Along with everyone else, we stopped observing Daylight Savings Time a couple weeks ago. Lorna and I adjusted all our clocks, at least the ones that didn't adjust automatically.
Of course that switch makes everyone tired for a few days. But it's been worse this year, and I didn't understand why until recently.
It has something to do with our toddler.
Because in that way that babies are, the baby didn't notice. She just doesn't read most words or notice what time it is.
Now, a couple weeks after the "switch," I realized that I'm living in a house with a person who basically ignores what time the clock says. Baby Girl is going to bed and waking up at the same time as before, but the same solar time. We are going to bed an hour later, and then waking up when she does.
And interestingly, what's happening is: we're missing about an hour of sleep every night, and it took me a long time to figure out why. But I've been tired for two weeks now, and that's why.
It's seems so obvious that a person who can't read the clock is behaving differently than one who does. We must be really attached to going to bed at a certain time, and not when we're tired, right?
The temperature
Around the same time, my nest updated, and it seems to regard the numbers we set with a little more "flexibility" than before. So 72 doesn't seem to be 72 anymore. It's 71 or 73, or whatever. I can't really explain, just that I used to dial in particular magic numbers, and now they seem to overshoot sometimes.
And in nest's defense, I do think nest deserves to use numbers, because it can't adjust the temperature instantly. You need a way to say what you mean for the future.
Photo editing
And back in the old days when we were designing Picasa, we took the numbers off of a lot of the sliders, so you would look at what you were doing to the picture, rather than the number. This was really uncommon back then. In photo editing, you can actually make an argument that the numbers matter. What if you want to do the same thing to 5 photos, but you don't want to copy & paste the whole set of effects? Photoshop jocks do really use the numbers, and they like to see them, and then copy and paste and tell people about them.
But we took them off anyway, and we tried to make the sliders work right instead. So I guess what I'm about to say is a thing I've been thinking for a while.
That Analog Show
Mostly, I've been thinking about the next f.lux UI, and how much to show the color temperature number ("5000K!") and how important it is, or isn't. Maybe it isn't. I made it really big in one sketch and then I took it off completely in another.
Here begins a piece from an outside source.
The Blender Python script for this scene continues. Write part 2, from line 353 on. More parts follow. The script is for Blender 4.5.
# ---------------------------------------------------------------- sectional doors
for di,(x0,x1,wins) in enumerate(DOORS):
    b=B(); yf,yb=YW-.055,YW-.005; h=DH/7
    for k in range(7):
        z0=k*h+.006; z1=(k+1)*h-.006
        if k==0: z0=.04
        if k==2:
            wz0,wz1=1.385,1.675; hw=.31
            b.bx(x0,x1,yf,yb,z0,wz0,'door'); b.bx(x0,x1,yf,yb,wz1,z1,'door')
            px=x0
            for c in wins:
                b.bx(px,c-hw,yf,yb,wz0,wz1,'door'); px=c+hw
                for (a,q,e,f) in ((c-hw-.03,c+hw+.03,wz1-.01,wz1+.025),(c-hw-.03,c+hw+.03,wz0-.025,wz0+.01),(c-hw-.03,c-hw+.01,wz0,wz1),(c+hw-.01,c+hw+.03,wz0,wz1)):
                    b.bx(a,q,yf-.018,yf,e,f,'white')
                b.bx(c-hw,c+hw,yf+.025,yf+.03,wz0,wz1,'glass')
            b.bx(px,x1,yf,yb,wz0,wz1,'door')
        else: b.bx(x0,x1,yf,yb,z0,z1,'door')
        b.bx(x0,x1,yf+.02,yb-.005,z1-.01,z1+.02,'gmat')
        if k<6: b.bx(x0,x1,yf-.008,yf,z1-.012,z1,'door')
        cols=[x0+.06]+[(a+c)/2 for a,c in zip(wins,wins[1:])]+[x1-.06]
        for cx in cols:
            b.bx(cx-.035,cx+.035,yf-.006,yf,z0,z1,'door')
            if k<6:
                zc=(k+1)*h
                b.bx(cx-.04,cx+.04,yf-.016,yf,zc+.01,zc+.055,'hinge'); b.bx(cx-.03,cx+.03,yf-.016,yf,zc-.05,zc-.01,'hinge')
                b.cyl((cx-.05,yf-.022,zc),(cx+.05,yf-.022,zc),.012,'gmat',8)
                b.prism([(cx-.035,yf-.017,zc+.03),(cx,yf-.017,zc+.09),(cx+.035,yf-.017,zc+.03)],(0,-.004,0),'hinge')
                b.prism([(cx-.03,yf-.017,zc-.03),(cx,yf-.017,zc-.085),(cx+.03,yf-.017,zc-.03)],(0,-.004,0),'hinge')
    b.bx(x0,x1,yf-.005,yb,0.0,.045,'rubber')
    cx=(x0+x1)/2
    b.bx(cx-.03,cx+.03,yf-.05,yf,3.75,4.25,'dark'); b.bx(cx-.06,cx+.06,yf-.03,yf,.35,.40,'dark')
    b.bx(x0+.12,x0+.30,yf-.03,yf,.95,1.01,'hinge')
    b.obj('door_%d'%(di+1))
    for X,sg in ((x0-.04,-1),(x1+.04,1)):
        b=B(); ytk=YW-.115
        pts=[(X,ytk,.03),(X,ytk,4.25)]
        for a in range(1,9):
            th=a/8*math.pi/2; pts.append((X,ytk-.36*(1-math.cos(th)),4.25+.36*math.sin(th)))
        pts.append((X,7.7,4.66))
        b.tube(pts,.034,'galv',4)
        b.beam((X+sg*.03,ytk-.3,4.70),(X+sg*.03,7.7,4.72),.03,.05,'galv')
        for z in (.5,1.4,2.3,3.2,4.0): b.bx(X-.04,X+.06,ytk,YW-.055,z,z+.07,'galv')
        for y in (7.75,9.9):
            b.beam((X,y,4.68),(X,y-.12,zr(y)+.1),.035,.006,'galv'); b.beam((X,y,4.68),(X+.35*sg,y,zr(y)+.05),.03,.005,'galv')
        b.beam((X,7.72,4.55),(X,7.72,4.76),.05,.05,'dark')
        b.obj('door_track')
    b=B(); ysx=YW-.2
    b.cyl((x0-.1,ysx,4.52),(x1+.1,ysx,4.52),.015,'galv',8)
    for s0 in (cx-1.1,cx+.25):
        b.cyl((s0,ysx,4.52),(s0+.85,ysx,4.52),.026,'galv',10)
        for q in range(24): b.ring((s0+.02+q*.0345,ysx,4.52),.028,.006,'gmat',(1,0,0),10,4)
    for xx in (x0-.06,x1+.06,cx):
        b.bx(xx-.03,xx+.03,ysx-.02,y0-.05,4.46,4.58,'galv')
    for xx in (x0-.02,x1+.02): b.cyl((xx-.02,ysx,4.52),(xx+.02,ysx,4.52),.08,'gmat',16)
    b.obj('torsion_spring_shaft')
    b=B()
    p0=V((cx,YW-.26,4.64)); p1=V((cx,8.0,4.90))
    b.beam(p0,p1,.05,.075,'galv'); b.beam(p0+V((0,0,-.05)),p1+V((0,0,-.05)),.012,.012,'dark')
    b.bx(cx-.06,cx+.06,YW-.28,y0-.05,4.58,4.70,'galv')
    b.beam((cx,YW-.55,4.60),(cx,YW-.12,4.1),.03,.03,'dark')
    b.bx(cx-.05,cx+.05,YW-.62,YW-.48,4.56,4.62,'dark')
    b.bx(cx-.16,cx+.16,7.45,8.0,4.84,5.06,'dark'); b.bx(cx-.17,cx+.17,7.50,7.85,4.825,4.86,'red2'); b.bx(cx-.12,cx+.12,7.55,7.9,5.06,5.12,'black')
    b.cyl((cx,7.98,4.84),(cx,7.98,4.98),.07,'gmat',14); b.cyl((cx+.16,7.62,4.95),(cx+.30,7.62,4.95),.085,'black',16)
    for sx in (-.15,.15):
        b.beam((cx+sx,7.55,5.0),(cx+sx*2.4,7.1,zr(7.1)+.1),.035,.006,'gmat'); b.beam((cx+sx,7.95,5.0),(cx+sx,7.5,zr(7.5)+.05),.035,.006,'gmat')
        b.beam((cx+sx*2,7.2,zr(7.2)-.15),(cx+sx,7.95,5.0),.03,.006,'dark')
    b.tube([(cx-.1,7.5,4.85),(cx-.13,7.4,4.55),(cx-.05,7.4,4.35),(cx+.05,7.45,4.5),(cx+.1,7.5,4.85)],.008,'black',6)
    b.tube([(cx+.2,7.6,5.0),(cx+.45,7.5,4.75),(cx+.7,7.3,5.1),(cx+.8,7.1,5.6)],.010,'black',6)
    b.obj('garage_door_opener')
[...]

And you wind up realizing that we use numbers when we need to coordinate. Like, "I'll meet you at 2PM." Or to make things reproducible ("Set the Photoshop levels to 0, 220 with a gamma of 1.2.") Or even when there's a delay, like "Make the temperature 72 sometime soon. I'm too cold." Or maybe, if you have to explain something to someone over email or on the phone.
But if you don't have a reason like this, you are...
In love with numbers
One big part of simplifying our interfaces is to make them more analog, more relative, and more human. It doesn't mean that we should give up the text that lets us coordinate and communicate.
But maybe we're ignoring our own best judgment, like when to go to bed, because we have this clock that says, "It's only 10:30!" And in these cases, it might be advisable to hide the numbers temporarily, unless you need them for some important reason. Like if you have an appointment you have to drive to, or if you want to talk about the details of your Photoshop filter.
In a way, wall clock time is just a technology. It's a pretty good one, suitable for coordinating activities and knowing if a store is opening without driving to it. But with modern devices, you could really pretty much replace the entire technology of time with realtime communications. It's a neat exercise to think through the implications of removing these numbers. Does it make it harder or easier? How much reinvention do you need to replace those numbers with something meaningful and intuitive?
So it's a challenge sometimes. But what if we did the experiment to dial numbers back a level in our interfaces, and then we figured out how to make things work without them? It's actually important not to lose the functionality that the numbers give, but to replace it intelligently and in an ambient way.
Maybe that's a challenge for you, too.